Argentina is seeking to change the jurisdiction of its foreign-law bonds to emerge from a second debt default in 13 years, but analysts warn that the plan could backfire.
President Cristina Fernandez de Kirchner announced the plans for a debt swap Tuesday, saying that bondholders can opt to exchange their foreign-law Argentine bonds for new securities under local jurisdiction that would be paid out of an Argentine bank.
This would sidestep a U.S. court order preventing the country from paying many of its foreign-law bonds via the Bank of New York Mellon.
The ruling requires the country to pay creditors who won a lawsuit to get paid back in full on bonds left over from a 2001 default on $100 billion – a legal muddle that led the country to miss a $539 million interest payment in July.
The proposed swap is the latest twist in a conflict that has become a confusing sparing match between government officials, foreign creditors and a U.S. judge. It is a conflict that also has left much of the population and many observers boggled about what is going on.

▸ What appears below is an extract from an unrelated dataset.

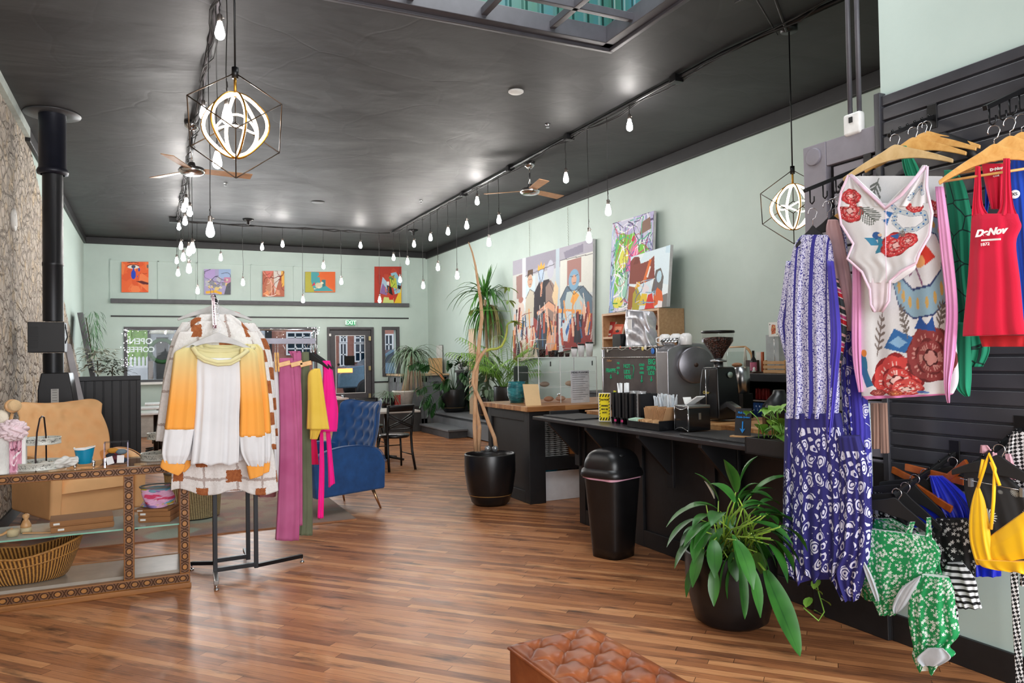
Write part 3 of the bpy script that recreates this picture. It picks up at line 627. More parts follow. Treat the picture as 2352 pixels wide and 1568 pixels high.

The president has reduced the battle to one of patriotism, saying it's either the homeland, or the creditors whom she describes as vultures out to feed on the country's demise.
This notion of the battle is winning local support. A recent national survey by the Center of Public Opinion Studies found that 62 percent of those polled believe that the government is negotiating the debt crisis well and responsibly.
But the fervor may not last as the debt crisis slows foreign investment and accelerates inflation that is already running at and annual rate of 35 percent, said Carlos Germano, a political analyst at his consultancy, Carlos Germano and Associates.
"Opinins will turn against the government when jobs and consumer spending power start to decline," he said.
Even so, the government appears unbending in its efforts to get congressional approval for the new swap, with Fernandez de Kirchner saying late Wednesday in a televised press conference that this will remove "an illegal and illegitimate obstruction" for paying its debts.
Deputy Economy Minister Emanuel Alvarez Agis said Thursday on Radio Del Plata that by getting back on track with debt payments, Argentina will avoid more lawsuits stemming from further defaults.
With the next debt payments are due at the end of September, October and December at a total of more than $1.2 billion, it could trigger an avalanche of demands from creditors for immediate repayment of all their bonds, even those maturing in 2033.
Not all are so certain, however, that the debt swap will be successful.
Enrique Szewach, an independent economist in Buenos Aires said on Radio Mitre that the debt exchange will only "bring more vulture funds" and saddle the country in more lawsuits and a tougher time in emerging from a recession that started this year.
"Instead of reducing the problem," he said, the swap "will worsen it."